Political government does have the power, through armed force, to tax. A tax is the confiscation of one’s property. All state operations are financed from the profit of producers through taxation under whatever guise (e.g., a tax, tariff, fee or fine). Government operations require what? Yes, employees. Politicians at last are vindicated. Now they can rightly and properly keep their arrogant promises to “create jobs” out of whole cloth: as many as may be required.

It is perhaps worth noting that none of these government jobs, nor those of politicians, members of the justice system, or bureaucrats, result in increased production or the creation of new wealth. Rather, they are an additional burden — financially, intellectually and most certainly motivationally — on real producers. This same distinction applies equally to all those professions whose practices exist primarily to support and serve the dictates of the state, even though they function privately. These often include attorneys, accountants, investigators, paralegals, process servers, payroll services, smog testing shops, and even engineers and scientists (when their work is required to test the effects of, or discover the results of mandated regulations).

Further, no state — including the U.S. government — produces anything. It is simply a broker between the funder (taxed producers) and those with whom it contracts or employs. It has taken its marketing inspiration and adopted its present model from one refined by an early twentieth century private competitor: the Mafia. More fascinating, it brackets its benefactor (producers) in a financial squeeze of regulation on the production side and taxation on the profit side, reducing the very profit the state would otherwise have the opportunity to plunder, and discounting completely the production and innovation that is never seen (because it never happens).

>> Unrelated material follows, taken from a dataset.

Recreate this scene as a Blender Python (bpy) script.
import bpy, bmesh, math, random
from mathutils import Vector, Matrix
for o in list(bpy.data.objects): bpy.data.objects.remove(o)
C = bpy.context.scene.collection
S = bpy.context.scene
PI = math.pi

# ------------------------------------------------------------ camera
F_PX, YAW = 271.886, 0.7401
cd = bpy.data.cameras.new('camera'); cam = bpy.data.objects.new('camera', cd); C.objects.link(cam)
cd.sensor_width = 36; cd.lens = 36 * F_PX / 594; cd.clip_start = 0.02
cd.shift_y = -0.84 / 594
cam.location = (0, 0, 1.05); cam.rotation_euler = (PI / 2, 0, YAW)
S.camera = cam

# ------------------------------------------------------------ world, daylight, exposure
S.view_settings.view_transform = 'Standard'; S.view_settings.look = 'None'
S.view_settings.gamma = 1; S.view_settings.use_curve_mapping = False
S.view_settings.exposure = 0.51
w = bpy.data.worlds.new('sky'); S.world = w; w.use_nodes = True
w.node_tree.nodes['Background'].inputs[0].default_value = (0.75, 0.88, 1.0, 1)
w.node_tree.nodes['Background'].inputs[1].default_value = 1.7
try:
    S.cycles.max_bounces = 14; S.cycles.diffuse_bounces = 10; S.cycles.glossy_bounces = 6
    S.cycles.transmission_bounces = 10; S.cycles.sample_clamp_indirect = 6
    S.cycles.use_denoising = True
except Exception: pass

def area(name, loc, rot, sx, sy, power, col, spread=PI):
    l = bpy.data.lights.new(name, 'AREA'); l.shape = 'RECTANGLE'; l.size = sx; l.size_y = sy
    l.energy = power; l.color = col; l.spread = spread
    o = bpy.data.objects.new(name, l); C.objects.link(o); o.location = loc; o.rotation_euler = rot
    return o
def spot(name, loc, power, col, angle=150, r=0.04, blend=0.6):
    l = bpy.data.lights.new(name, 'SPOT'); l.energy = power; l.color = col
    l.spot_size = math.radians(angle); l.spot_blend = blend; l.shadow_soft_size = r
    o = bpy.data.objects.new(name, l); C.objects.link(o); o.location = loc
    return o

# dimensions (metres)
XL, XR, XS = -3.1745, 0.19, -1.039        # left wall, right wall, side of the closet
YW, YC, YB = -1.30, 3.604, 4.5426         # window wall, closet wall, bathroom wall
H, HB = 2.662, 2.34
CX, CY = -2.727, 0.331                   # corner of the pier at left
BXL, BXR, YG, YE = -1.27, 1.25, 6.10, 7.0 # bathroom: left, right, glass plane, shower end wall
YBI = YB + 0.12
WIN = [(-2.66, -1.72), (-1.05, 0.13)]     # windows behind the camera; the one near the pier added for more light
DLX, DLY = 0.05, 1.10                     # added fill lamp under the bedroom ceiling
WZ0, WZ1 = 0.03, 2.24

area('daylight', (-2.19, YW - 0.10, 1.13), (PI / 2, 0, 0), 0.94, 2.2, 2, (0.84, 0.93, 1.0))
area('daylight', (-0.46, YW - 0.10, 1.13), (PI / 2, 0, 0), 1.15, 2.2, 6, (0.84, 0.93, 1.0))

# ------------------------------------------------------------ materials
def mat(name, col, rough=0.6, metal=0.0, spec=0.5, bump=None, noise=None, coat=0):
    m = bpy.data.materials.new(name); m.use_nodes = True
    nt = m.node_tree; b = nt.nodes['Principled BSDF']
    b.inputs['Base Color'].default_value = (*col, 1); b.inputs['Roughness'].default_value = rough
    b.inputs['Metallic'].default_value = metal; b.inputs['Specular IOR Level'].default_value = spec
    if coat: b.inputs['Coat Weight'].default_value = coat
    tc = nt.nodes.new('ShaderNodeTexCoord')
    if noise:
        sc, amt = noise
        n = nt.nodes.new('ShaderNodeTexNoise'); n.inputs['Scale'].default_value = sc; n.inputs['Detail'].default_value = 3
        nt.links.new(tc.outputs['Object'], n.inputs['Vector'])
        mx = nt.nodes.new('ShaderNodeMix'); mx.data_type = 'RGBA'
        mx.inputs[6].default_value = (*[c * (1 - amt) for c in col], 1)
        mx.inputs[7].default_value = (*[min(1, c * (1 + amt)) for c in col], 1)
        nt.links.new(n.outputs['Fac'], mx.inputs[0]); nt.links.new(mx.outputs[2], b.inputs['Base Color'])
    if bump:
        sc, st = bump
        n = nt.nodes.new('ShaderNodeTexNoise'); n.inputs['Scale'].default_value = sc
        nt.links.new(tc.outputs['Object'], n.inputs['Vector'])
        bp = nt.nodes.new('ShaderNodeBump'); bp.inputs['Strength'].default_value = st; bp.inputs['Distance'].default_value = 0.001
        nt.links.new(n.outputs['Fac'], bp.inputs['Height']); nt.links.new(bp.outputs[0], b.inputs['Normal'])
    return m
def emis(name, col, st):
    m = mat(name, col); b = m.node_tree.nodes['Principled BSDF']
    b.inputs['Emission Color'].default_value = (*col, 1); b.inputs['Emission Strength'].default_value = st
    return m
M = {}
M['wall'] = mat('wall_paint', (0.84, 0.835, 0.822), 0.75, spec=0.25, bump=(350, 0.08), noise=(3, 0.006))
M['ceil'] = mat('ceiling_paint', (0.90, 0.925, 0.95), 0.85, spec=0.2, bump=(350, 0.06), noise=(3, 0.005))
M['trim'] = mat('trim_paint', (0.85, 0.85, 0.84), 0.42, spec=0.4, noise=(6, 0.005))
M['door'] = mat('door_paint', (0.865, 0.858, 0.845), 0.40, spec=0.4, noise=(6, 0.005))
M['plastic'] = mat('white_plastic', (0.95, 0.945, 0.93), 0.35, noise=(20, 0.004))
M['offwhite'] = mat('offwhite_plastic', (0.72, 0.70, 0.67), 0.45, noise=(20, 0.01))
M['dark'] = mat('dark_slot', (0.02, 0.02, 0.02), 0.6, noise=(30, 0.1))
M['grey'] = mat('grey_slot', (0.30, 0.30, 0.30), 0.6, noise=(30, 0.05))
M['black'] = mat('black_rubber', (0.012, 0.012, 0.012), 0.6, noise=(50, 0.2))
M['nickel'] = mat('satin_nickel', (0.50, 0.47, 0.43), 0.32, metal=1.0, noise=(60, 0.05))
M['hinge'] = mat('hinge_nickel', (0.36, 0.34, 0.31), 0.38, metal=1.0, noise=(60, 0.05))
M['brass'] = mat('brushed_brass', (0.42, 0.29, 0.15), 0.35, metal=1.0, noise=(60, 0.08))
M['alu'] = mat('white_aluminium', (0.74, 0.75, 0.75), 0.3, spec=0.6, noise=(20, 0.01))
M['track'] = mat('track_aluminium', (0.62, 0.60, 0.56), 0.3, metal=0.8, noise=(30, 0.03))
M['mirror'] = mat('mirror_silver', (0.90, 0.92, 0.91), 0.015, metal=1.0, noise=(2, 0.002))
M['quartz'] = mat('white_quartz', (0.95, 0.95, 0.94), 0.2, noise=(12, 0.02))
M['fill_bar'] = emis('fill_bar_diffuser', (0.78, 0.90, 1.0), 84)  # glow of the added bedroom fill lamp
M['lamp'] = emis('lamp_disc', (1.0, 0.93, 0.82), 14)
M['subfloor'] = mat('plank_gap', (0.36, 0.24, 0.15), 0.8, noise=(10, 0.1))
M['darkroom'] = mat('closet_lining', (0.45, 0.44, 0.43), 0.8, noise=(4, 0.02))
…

More importantly, this intrusion by the state into the mechanisms of commercial enterprise is a kind of nationalization of the sort practiced by dictators the world over. Wage controls, regulation of working hours, sick and pregnancy leave, and vacation requirements are not the province of enforced third party intrusion. All employment decisions are by authority of the owner and a part of any negotiated employment agreement. State mandates wrest decisions away from both contractual participants. Wage controls, such as a minimum wage, are an embargo on employment, thereby generally reducing employment opportunities. Regulation of working hours and leave result in an increase in costs and a decrease in production. These regulations are simply a hidden tax put upon employers for the audacious sin of hiring job seeking applicants. If the state insists on imposing such demands upon employers (a kind of specialized welfare subsidy), it is incumbent upon the state to reimburse the employer for these added financial burdens.

Worse still, the idea of claiming that it is ‘just’ to seize the property of another, regardless of a purported good, is simply justifying theft. Considered in another context, it is immoral. Regular old slavery, different marketing, with the state as the new master.

Isn’t this only medieval feudalism revisited? You know: kings, noblemen, and the producers of their day (peasants). Didn’t the Enlightenment and the intellectual revolution that became manifest as America solve that misadventure? As descendants of that lofty Declaration which recognizes that all are independent individuals, I hope we will not let this stand: the insanity of continued reiterations of failed models of governance. Particularly, because the libertarian model of personal (individual) governance, by voluntary contractual relationships, is consistent with natural law, God’s Law, and is proven daily with the occurrence of millions of small and large voluntary transactions within the marketplace.